A week from Tuesday, state utility regulators will decide on a three-year deal that would give Georgia Power one of its biggest rate hikes in history -- and eventually add another $15 to the typical family's monthly electric bill.

The deal was signed by Georgia Power, the Public Service Commission's litigating staff and many -- but not all -- of the interest groups involved in fighting the utility's original, $1.1 billion rate hike request.  It would give the company an $844 million hike.

Now the holdouts are pushing back, in a last-ditch attempt to shave the rate increase further.

They filed their own three-year deal proposal at the state Public Service Commission last week, asking the commission to approve that version instead of the one agreed to by everybody else.

The holdouts include the consumer group Georgia Watch, AARP, The William Bonnell aluminum manufacturing company in Newnan and Resource Supply Management, which argues for lower commercial power rates.
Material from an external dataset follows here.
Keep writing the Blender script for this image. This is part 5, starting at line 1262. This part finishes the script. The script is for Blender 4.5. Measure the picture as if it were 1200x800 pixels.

The groups said their proposal is a compromise for all of them, and asks for a series of changes in the deal put forth by Georgia Power.

Those changes include cutting Georgia Power's rate hike to $435 million and its maximum allowed profits from 12.25 percent to 10.75 percent.  The group also wants all excess profit returned to customers, instead of the two-thirds in the original deal.

"In this economy, ratepayers can not afford to pay inflated profit margins for necessities like electricity," Georgia Watch said in a brief.

The group also wants to nix a part of the deal that would allow the company to file for a new rate increase inside the three- year term if its profits fall below a certain level.

The alternative deal isn't likely to fly, since Georgia Power and PSC staff have signed another one.

The PSC can't impose binding multi-year rate plans on the company if the company doesn't agree.

It may create some fireworks, though, when the commission discusses the case for a final time next week.

The final vote is scheduled Dec. 21.